(TASK GOAL): Copy the data exactly; pictures stay out of the copy.

------------------------------------------------------------------------

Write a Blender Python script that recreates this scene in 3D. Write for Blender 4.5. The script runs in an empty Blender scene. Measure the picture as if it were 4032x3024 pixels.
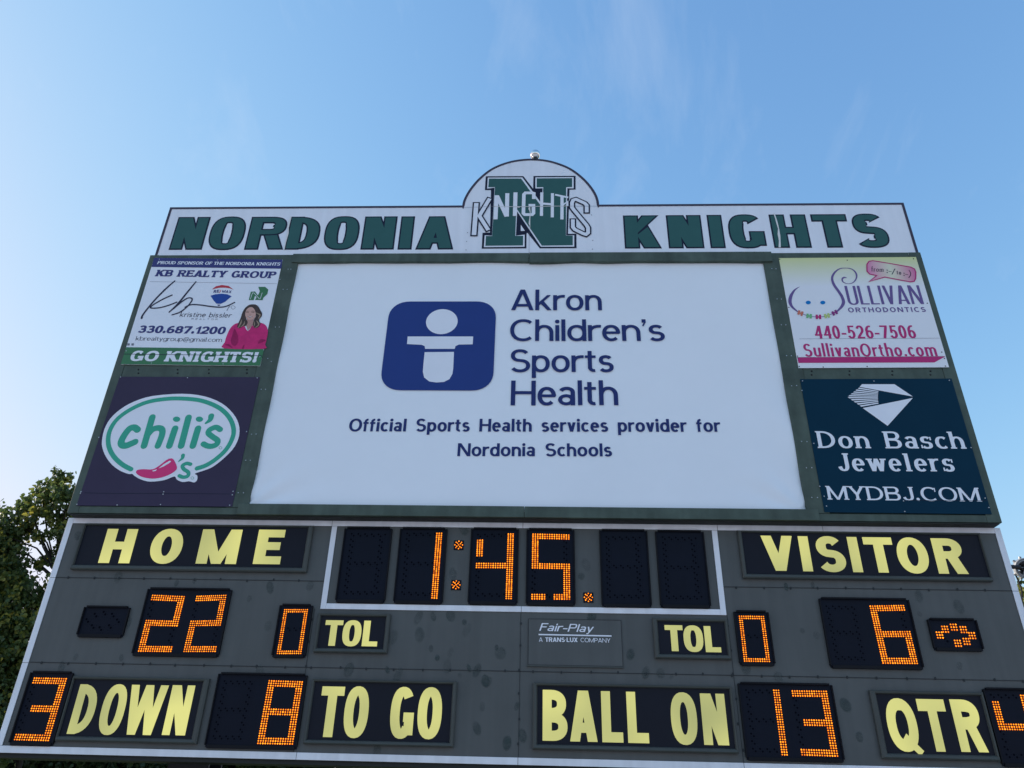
import bpy, math, random
from mathutils import Vector, Matrix
from mathutils.geometry import delaunay_2d_cdt

SC = bpy.context.scene
COL = SC.collection
# ---------------------------------------------------------------- camera (phone held low, tilted up, slight roll)
YAW, PITCH, ROLL, FPX = math.radians(-2.72434878), math.radians(29.50517353), math.radians(1.53260137), 3028.0
CAM = Vector((0.16740, -5.97161, 1.65))
_cy, _sy, _cp, _sp = math.cos(YAW), math.sin(YAW), math.cos(PITCH), math.sin(PITCH)
FWD = Vector((_sy * _cp, _cy * _cp, _sp))
_r0 = Vector((_cy, -_sy, 0)); _u0 = _r0.cross(FWD)
RGT = _r0 * math.cos(ROLL) + _u0 * math.sin(ROLL)
UPV = _u0 * math.cos(ROLL) - _r0 * math.sin(ROLL)
cam = bpy.data.cameras.new('camera'); cam.sensor_width = 36; cam.lens = FPX / 4032 * 36; cam.clip_end = 3000; cam.clip_start = .05
camo = bpy.data.objects.new('camera', cam); COL.objects.link(camo)
M3 = Matrix((RGT, UPV, -FWD)).transposed()
camo.matrix_world = Matrix.Translation(CAM) @ M3.to_4x4()
SC.camera = camo
# ---------------------------------------------------------------- sky and sun: low evening sun behind the board, to the left
SUN_AZ, SUN_EL = math.radians(-75), math.radians(20)         # azimuth from +Y towards +X
sdir = Vector((math.sin(SUN_AZ) * math.cos(SUN_EL), math.cos(SUN_AZ) * math.cos(SUN_EL), math.sin(SUN_EL)))
sun = bpy.data.lights.new('sun', 'SUN'); sun.energy = 2.0; sun.angle = math.radians(.5); sun.color = (1, .9, .78)
suno = bpy.data.objects.new('sun', sun); COL.objects.link(suno); suno.location = (-30, 20, 20)
suno.rotation_euler = sdir.to_track_quat('Z', 'Y').to_euler()
SKY_STRENGTH = 0.13; EXPOSURE = 1.84
w = bpy.data.worlds.new('World'); SC.world = w; w.use_nodes = True
nt = w.node_tree; bg = nt.nodes['Background']
sky = nt.nodes.new('ShaderNodeTexSky'); sky.sky_type = 'NISHITA'; sky.sun_disc = False
sky.sun_elevation = SUN_EL; sky.sun_rotation = SUN_AZ; sky.altitude = 200; sky.air_density = 1.0; sky.dust_density = 0.6; sky.ozone_density = 4.0
tc = nt.nodes.new('ShaderNodeTexCoord')
mp = nt.nodes.new('ShaderNodeMapping'); mp.inputs['Scale'].default_value = (4.5, 1.8, 1.6); mp.inputs['Rotation'].default_value = (.9, .25, .7); mp.inputs['Location'].default_value = (2.3, 0, 0)
nz = nt.nodes.new('ShaderNodeTexNoise'); nz.inputs['Scale'].default_value = 1.5; nz.inputs['Detail'].default_value = 7; nz.inputs['Roughness'].default_value = .62; nz.inputs['Distortion'].default_value = .6
rp = nt.nodes.new('ShaderNodeValToRGB'); rp.color_ramp.elements[0].position = .55; rp.color_ramp.elements[1].position = .9
rp.color_ramp.elements[1].color = (.22, .22, .22, 1)
mx = nt.nodes.new('ShaderNodeMixRGB'); mx.inputs['Color2'].default_value = (2.0, 2.1, 2.25, 1)
nt.links.new(tc.outputs['Generated'], mp.inputs['Vector']); nt.links.new(mp.outputs['Vector'], nz.inputs['Vector'])
nt.links.new(nz.outputs['Fac'], rp.inputs['Fac']); nt.links.new(rp.outputs['Color'], mx.inputs['Fac'])
# soft shoulder on the bright part of the sky near the sun, a tone curve that pales its colours
KS, PS = SKY_STRENGTH * 2 ** EXPOSURE, 2.0
sx = nt.nodes.new('ShaderNodeSeparateColor'); cx = nt.nodes.new('ShaderNodeCombineColor'); nt.links.new(sky.outputs['Color'], sx.inputs[0])
def mth(op, a, b):
    n = nt.nodes.new('ShaderNodeMath'); n.operation = op
    for i, q in enumerate((a, b)):
        if isinstance(q, (int, float)): n.inputs[i].default_value = q
        else: nt.links.new(q, n.inputs[i])
    return n.outputs[0]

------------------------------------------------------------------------

(ANSWER TO THIS EXERCISE):
Write a Blender Python script that recreates this scene in 3D. Write for Blender 4.5. The script runs in an empty Blender scene. Measure the picture as if it were 4032x3024 pixels.
import bpy, math, random
from mathutils import Vector, Matrix
from mathutils.geometry import delaunay_2d_cdt

SC = bpy.context.scene
COL = SC.collection
# ---------------------------------------------------------------- camera (phone held low, tilted up, slight roll)
YAW, PITCH, ROLL, FPX = math.radians(-2.72434878), math.radians(29.50517353), math.radians(1.53260137), 3028.0
CAM = Vector((0.16740, -5.97161, 1.65))
_cy, _sy, _cp, _sp = math.cos(YAW), math.sin(YAW), math.cos(PITCH), math.sin(PITCH)
FWD = Vector((_sy * _cp, _cy * _cp, _sp))
_r0 = Vector((_cy, -_sy, 0)); _u0 = _r0.cross(FWD)
RGT = _r0 * math.cos(ROLL) + _u0 * math.sin(ROLL)
UPV = _u0 * math.cos(ROLL) - _r0 * math.sin(ROLL)
cam = bpy.data.cameras.new('camera'); cam.sensor_width = 36; cam.lens = FPX / 4032 * 36; cam.clip_end = 3000; cam.clip_start = .05
camo = bpy.data.objects.new('camera', cam); COL.objects.link(camo)
M3 = Matrix((RGT, UPV, -FWD)).transposed()
camo.matrix_world = Matrix.Translation(CAM) @ M3.to_4x4()
SC.camera = camo
# ---------------------------------------------------------------- sky and sun: low evening sun behind the board, to the left
SUN_AZ, SUN_EL = math.radians(-75), math.radians(20)         # azimuth from +Y towards +X
sdir = Vector((math.sin(SUN_AZ) * math.cos(SUN_EL), math.cos(SUN_AZ) * math.cos(SUN_EL), math.sin(SUN_EL)))
sun = bpy.data.lights.new('sun', 'SUN'); sun.energy = 2.0; sun.angle = math.radians(.5); sun.color = (1, .9, .78)
suno = bpy.data.objects.new('sun', sun); COL.objects.link(suno); suno.location = (-30, 20, 20)
suno.rotation_euler = sdir.to_track_quat('Z', 'Y').to_euler()
SKY_STRENGTH = 0.13; EXPOSURE = 1.84
w = bpy.data.worlds.new('World'); SC.world = w; w.use_nodes = True
nt = w.node_tree; bg = nt.nodes['Background']
sky = nt.nodes.new('ShaderNodeTexSky'); sky.sky_type = 'NISHITA'; sky.sun_disc = False
sky.sun_elevation = SUN_EL; sky.sun_rotation = SUN_AZ; sky.altitude = 200; sky.air_density = 1.0; sky.dust_density = 0.6; sky.ozone_density = 4.0
tc = nt.nodes.new('ShaderNodeTexCoord')
mp = nt.nodes.new('ShaderNodeMapping'); mp.inputs['Scale'].default_value = (4.5, 1.8, 1.6); mp.inputs['Rotation'].default_value = (.9, .25, .7); mp.inputs['Location'].default_value = (2.3, 0, 0)
nz = nt.nodes.new('ShaderNodeTexNoise'); nz.inputs['Scale'].default_value = 1.5; nz.inputs['Detail'].default_value = 7; nz.inputs['Roughness'].default_value = .62; nz.inputs['Distortion'].default_value = .6
rp = nt.nodes.new('ShaderNodeValToRGB'); rp.color_ramp.elements[0].position = .55; rp.color_ramp.elements[1].position = .9
rp.color_ramp.elements[1].color = (.22, .22, .22, 1)
mx = nt.nodes.new('ShaderNodeMixRGB'); mx.inputs['Color2'].default_value = (2.0, 2.1, 2.25, 1)
nt.links.new(tc.outputs['Generated'], mp.inputs['Vector']); nt.links.new(mp.outputs['Vector'], nz.inputs['Vector'])
nt.links.new(nz.outputs['Fac'], rp.inputs['Fac']); nt.links.new(rp.outputs['Color'], mx.inputs['Fac'])
# soft shoulder on the bright part of the sky near the sun, a tone curve that pales its colours
KS, PS = SKY_STRENGTH * 2 ** EXPOSURE, 2.0
sx = nt.nodes.new('ShaderNodeSeparateColor'); cx = nt.nodes.new('ShaderNodeCombineColor'); nt.links.new(sky.outputs['Color'], sx.inputs[0])
def mth(op, a, b):
    n = nt.nodes.new('ShaderNodeMath'); n.operation = op
    for i, q in enumerate((a, b)):
        if isinstance(q, (int, float)): n.inputs[i].default_value = q
        else: nt.links.new(q, n.inputs[i])
    return n.outputs[0]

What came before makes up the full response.